Wednesday, June 08, 2011

About that Manning Centre poll

When an advocacy organization releases a poll, it's usually done to promote the group's agenda.
In other words, the group is saying, "Hey look, this poll shows everybody agrees with us, therefore we must be right."

Case in point is a poll released by the Manning Centre for Building Democracy.

The Manning Centre people tell us this poll indicates "traditional ideological differences across partisan lines, on most big issues, have virtually disappeared.'

Or as Allan Gregg, one of the people behind the poll, declared, “What I think you are seeing here is something almost the equivalent of end-of-ideology epoch There is no major differences left among the electorate in terms of directionally where we should be going.”

Gregg bases this startling claim on the way respondents answered a series of "value" questions.

For instance, the poll found wide support for  notions about government  "learning from the past"; "governments should be concentrating on the problems of today rather than tomorrow” and government should move with “caution rather than boldness.”

The poll also supposedly indicates Canada has evolved its own “unique strain of conservatism", a strain that's different from the American-style Republican/Tea Party version.

Our conservatism apparently combines, "free market principles, moderation, incrementalism and social justice.”

But more than that, the Manning poll indicates this Canadian-style conservatism, “has become mainstream as the ideological ‘centre’ has shifted to a new conservative orthodoxy.”

And this is all due to Prime Minister Stephen Harper who as Gregg put it has “moderated the image of Conservatives to conform more with the kind of conservatism being expressed by the population. 

Gregg also says the country has become less conservative in traditional “American conservative values” over the last year.

Really?

I don't think so. In fact, this whole poll is a bunch of hooey.

Here's why.

The Manning Centre makes the mistake of using a poll to reveal what people say, as opposed to what they really think.

First off, most people in general (Americans or Canadians) are wary about change, they want government to protect them, they want their standard of living secured.

Broadly speaking these are "conservative" values I suppose, but they are also human values.
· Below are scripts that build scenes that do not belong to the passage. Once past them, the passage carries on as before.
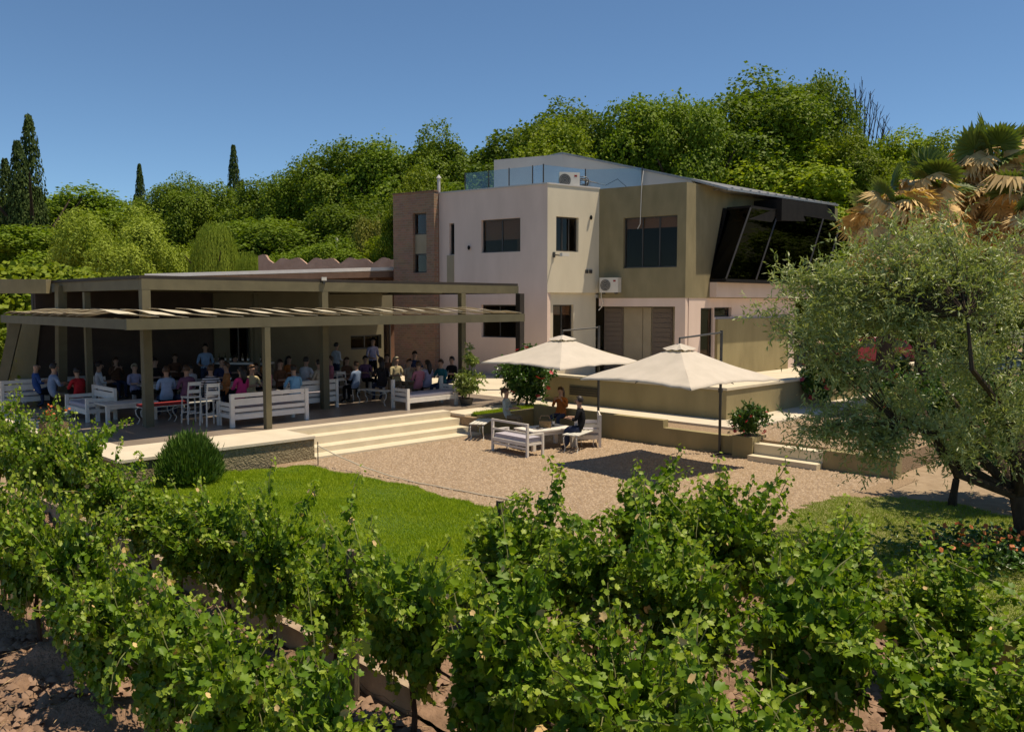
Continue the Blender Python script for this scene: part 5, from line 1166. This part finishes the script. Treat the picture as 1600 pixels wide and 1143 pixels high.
o = link(mesh_np('foliage', Vt, F, M_tree2), 'hedge'); tag(o, 'green bush outside the slanted post at the left edge', 'bush')

# fan palms
def fan_mesh(m, seed, dead=False):
    rng = random.Random(seed); b = MB(); n_ = 26; R_ = 1.0
    b.prism([(-.018, 0, 0), (.018, 0, 0), (.012, .85, .0), (-.012, .85, .0)], (0, 0, .02))
    for i in range(n_):
        a = R(-118)+R(236)*i/(n_-1); d = Vector((math.sin(a), math.cos(a), 0)); L_ = R_*(.8+.2*math.cos(a))*rng.uniform(.92, 1.05); w_ = .10; pr_ = Vector((d.y, -d.x, 0)); o_ = Vector((0, .85, .01)); up = Z*.035*(1 if i % 2 else -1)
        drp = -.18 if not dead else -1.0; drp *= rng.uniform(.6, 1.4)
        p1 = o_+d*L_*.6+up*.6; p2 = o_+d*L_+Z*drp*.55
        b.quad(o_, p1+pr_*w_, p2, p1-pr_*w_)
    me = bpy.data.meshes.new('fan'); me.from_pydata(b.v, [], b.f); me.materials.append(m); return me
FG = [fan_mesh(M_palm, i) for i in range(2)]; FD = [fan_mesh(M_pdead, 10+i, True) for i in range(2)]
def palm(px, ytop, d, sc_, label, seed, nd=26, ng=22):
    rng = random.Random(seed); q = ay(px, ytop, d); zc = q.z-1.45*sc_; t = thing('fan_palm', (q.x, d, -.1), label, 'palm tree')
    b = MB(); b.tube([(q.x, d, -.1), (q.x+.1, d, zc*.5), (q.x, d, zc)], [.36*sc_, .27*sc_, .25*sc_], 10); b.build('trunk', M_bark, t)
    for i in range(ng):
        el = R(rng.uniform(5, 80)); a = 2.4*i+rng.uniform(-.3, .3); o = link(rng.choice(FG), 'frond', t, (0, 0, zc+.1)); o.rotation_euler = (Matrix.Rotation(a, 3, 'Z') @ Matrix.Rotation(el, 3, 'X') @ Matrix.Rotation(R(rng.uniform(-75, 75)), 3, 'Y')).to_euler(); o.scale = (sc_*rng.uniform(.75, 1),)*3
    for i in range(nd):
        el = R(rng.uniform(-80, 15)); a = 2.4*i+rng.uniform(-.4, .4); o = link(rng.choice(FD), 'dry_frond', t, (0, 0, zc+rng.uniform(-1.7, .8)*sc_)); o.rotation_euler = (Matrix.Rotation(a, 3, 'Z') @ Matrix.Rotation(el, 3, 'X') @ Matrix.Rotation(R(rng.uniform(-60, 60)), 3, 'Y')).to_euler(); o.scale = (sc_*rng.uniform(.7, 1.0),)*3
palm(1550, 185, 27, .95, 'tallest fan palm with green fans and a tan skirt at the right edge', 1, 70, 11)
palm(1455, 225, 26, .9, 'middle fan palm with dry tan fronds left of the tallest', 2, 70, 6)
palm(1390, 262, 25, .82, 'lowest fan palm nearest the glazed bay, with dry fronds', 3, 64, 5)
palm(1625, 240, 25, .9, 'fan palm partly outside the right edge', 4, 60, 6)

# street lamp far behind, red car
q = ay(526, 378, 55); t = thing('street_lamp', (q.x, 55, 0), 'thin white lamp post behind the wavy parapet', 'lamp')
MB().tube([(q.x, 55, 0), (q.x, 55, q.z-.1)], .05, 6).build('post', M_acw, t); MB().ball((q.x, 55, q.z+.1), .10, .10, .2).build('lamp_head', M_acw, t)
car = thing('car', (17.4, 42, 0), 'red car parked on the far right, glimpsed through the olive branches', 'car'); RED = mat('red_car_paint', (.36, .01, .02), (.34, .01, .02), .25, 2, spec=.6)
cx, cy = 17.4, 42
def cp(x, z, y): return Vector((cx+x, cy+y, z))
prof = [(-2.05, .3), (-2.1, .6), (-2.0, .85), (-1.2, .95), (-.6, 1.38), (.0, 1.48), (.9, 1.46), (1.6, 1.3), (2.0, .95), (2.1, .6), (2.05, .3)]
b = MB(); b.prism([cp(x, z, -.85) for x, z in prof], Vector((0, 1.7, 0))); o = b.build('body', RED, car); md = o.modifiers.new('bevel', 'BEVEL'); md.width = .09; md.segments = 3
for xs in (((-.98, .97), (-.55, 1.33), (.05, 1.40), (.05, .97)), ((.12, .97), (.12, 1.40), (.85, 1.38), (1.0, .97)), ((1.08, .97), (.95, 1.36), (1.45, 1.26), (1.75, .98))):
    b = MB(); b.prism([cp(x, z, -.866) for x, z in xs], Vector((0, .012, 0))); b.build('window', mat('car_glass', (.02, .03, .035), (.03, .04, .045), .06, 2, spec=.8), car)
for x in (-1.3, 1.3):
    for y in (-.84, .66):
        b = MB(); b.tube([cp(x, .33, y-.04), cp(x, .33, y+.2)], .33, 16); wh = b.build('wheel', M_black, car); b = MB(); b.tube([cp(x, .33, y-.055), cp(x, .33, y-.03)], .19, 12); b.build('rim', M_grey, wh)
for y in (-.6, .6): MB().ball(tuple(cp(-2.02, .68, y)), .06, .16, .09).build('headlight', M_grey, car); MB().ball(tuple(cp(2.02, .78, y)), .05, .14, .08).build('tail_light', M_redc, car)

# rope from a stake across the gravel
s0 = az(497, 727, -.56); tpk = ay(494, 690, s0.y); rp = thing('rope_line', s0, 'thin white rope from a short stake sagging across the gravel court', 'rope')
MB().tube([s0-Z*.1, Vector((s0.x, s0.y, tpk.z))], .013, 6).build('stake', M_pole, rp)
e0 = az(860, 792, -.53); pts = []
for i in range(25):
    t_ = i/24; p = Vector((s0.x, s0.y, tpk.z-.08)).lerp(Vector((e0.x, e0.y, -.50)), t_); p.z = -.53+(tpk.z-.08+.53)*max(0, 1-t_*1.9)**2+.004*math.sin(i*2); pts.append(p)
MB().tube(pts, .014, 5).build('rope', M_pave, rp)

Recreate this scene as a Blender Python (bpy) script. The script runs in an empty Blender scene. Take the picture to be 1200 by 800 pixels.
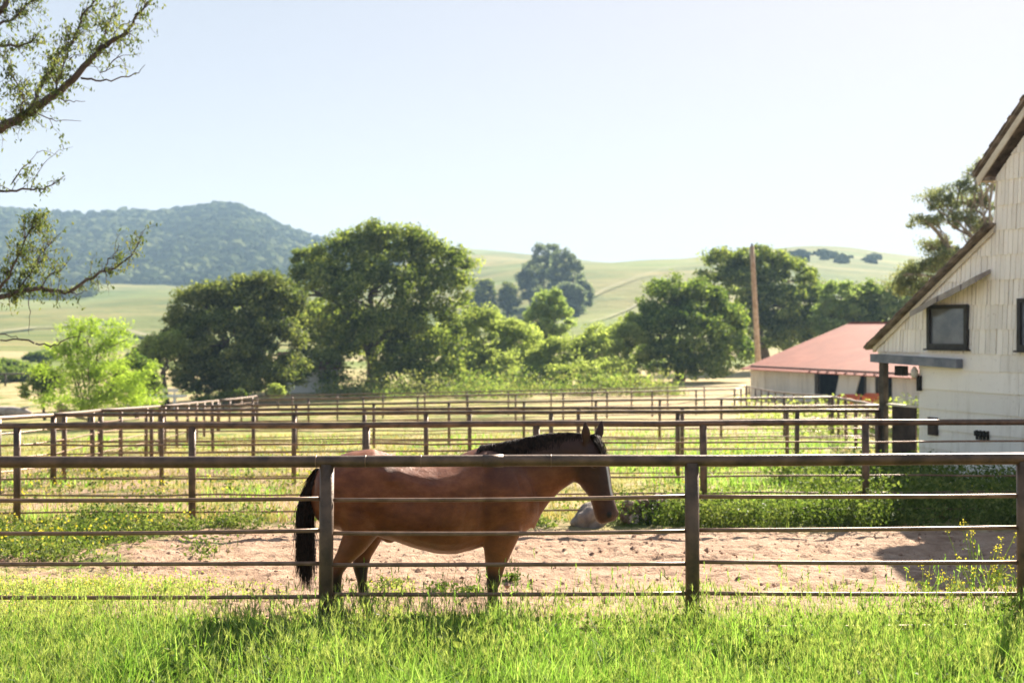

Does this mean ideological differences don't exist?

No it doesn't.  I suspect some of the respondents to the Manning poll who said government should learn from the past, also give money to the NDP or  they may support new taxes on "the rich", others may want a flat tax or more money to health care.

The only way to tell would be to do a careful analysis of cross-tabs and a lot more questions.

In other words, this poll doesn’t really tell us much about the state of ideology in Canada.

But then again, I suspect that wasn’t the overall point of this poll.

My guess is the Manning Centre wants to justify or legitimize the Harper Conservative Party's, Liberal-lite, wishy-washy brand of conservatism.

2 comments:

Werner Patels said...

Bravo, I agree with you 100%, especially the last paragraph. For some time now, I have been having doubts about Preston Manning and where he's headed ideologically. Or is he actually going senile on us?

Cytotoxic said...

Preston Manning may have always been on the 'dark side'. He turned greeny years ago. Now he's a stooge. I guess with the NCC sucked dry Harper needed a new private lapdog army and ordered up a Manning Center for Harper special.